Lloyd’s Register (LR), the global shipping classification organisation is using its IBM mainframe to support a speedy mobile app used by thousands of surveyors after turning to Oracle’s Mobile Application Framework (MAF).

The organisation is owned by Lloyd’s Register Foundation, a charity, but runs as a business. Its marine arm relies on ship fleet managers booking surveys for LR to inspect and assess their docked ships in order to make its money.

But until February this year, LR was relying on a website created at the dawn of the internet, running off an IBM mainframe.

It was used for customers to make survey bookings and check existing boat data, and for internal surveyors to monitor boat surveys already made.

LR database administrator Richard Childe said surveyors also relied on out of date laptops to access the site, while docks usually lacked internet access.

As a result, LR came to him with a demand to create a mobile app that would do the job instead.

However, the app needed to utilise the IBM mainframe that contained all the shipping survey data – a real sticking point, said Childe.

Childe, who called LR a "big Oracle shop", went digging into its existing Oracle deployments and found the Oracle Mobile Application Framework (MAF), which was updated just this year to allow customers to create single-source mobile apps for Android and iOS.

He said this ability to make the app suitable for a variety of devices and operating systems was key for LR’s needs.

"When you move into mobile app development, it’s going to clients’ mobile devices and you’ve got not control over what they are using, you don’t know what software they are using on there which could interfere with your app, you don’t know the screen sizes," he said.

But the bigger problem of the IBM mainframe remained. Ordinarily, you want to boost app performance by reducing the number of network calls it makes, usually by caching data on the app.

But Childe explained that was simply not possible with the nature and amount of data contained on the mainframe.

"Every single user of the app is basically looking at individual data, which is volatile and constantly changing," he said. "It’s huge volumes of data. So you’ve got no choice, you can’t copy that entire database onto your phone. It’s just not practical. You have to run queries as and when people need them – it’s on demand, effectively."
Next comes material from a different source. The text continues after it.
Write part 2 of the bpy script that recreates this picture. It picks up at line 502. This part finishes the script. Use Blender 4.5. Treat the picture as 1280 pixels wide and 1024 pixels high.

This was a problem because the mobile app would become the major way Lloyd’s Register could make money via surveys, because it was designed to replace the website as the central way customers could interact with LR.

Childe faced the issue of speeding up an app that should by all rights be running slowly.

"If you click something on a mobile app and you don’t get a response in two seconds you delete it off your phone," he said. "If you get people doing that, it creates such a bad name for the company."

He set an aim of having data returned via the app in less than one second. After two months of development, Oracle MAF’s boosted the mainframe’s performance to make this possible.

Childe explained it was both MAF’s underlying server keeping up with the speed of his data demands and the app being fast that allowed him to succeed: "I had to use my background in Oracle performance but also I’m dependent on the framework to be able to cope with that. So that’s the WebLogic Application Server being able to cope with that and the mobile app being able to consume it quickly."

While he lacks solid statistics, he claims the app is now in constant use since its release in February.

And he has plans for how it could be developed in future – being able to do everything from sending pictures of repair jobs to GPS tracking.

"Why can’t they have an app that photographs a component that’s looking dodgy and send it back to the database?" Childe asked.

"Why don’t we use GPS to track the vessels’ locations? There’s potential there that’s enormous. It’s how far we want to go with it really."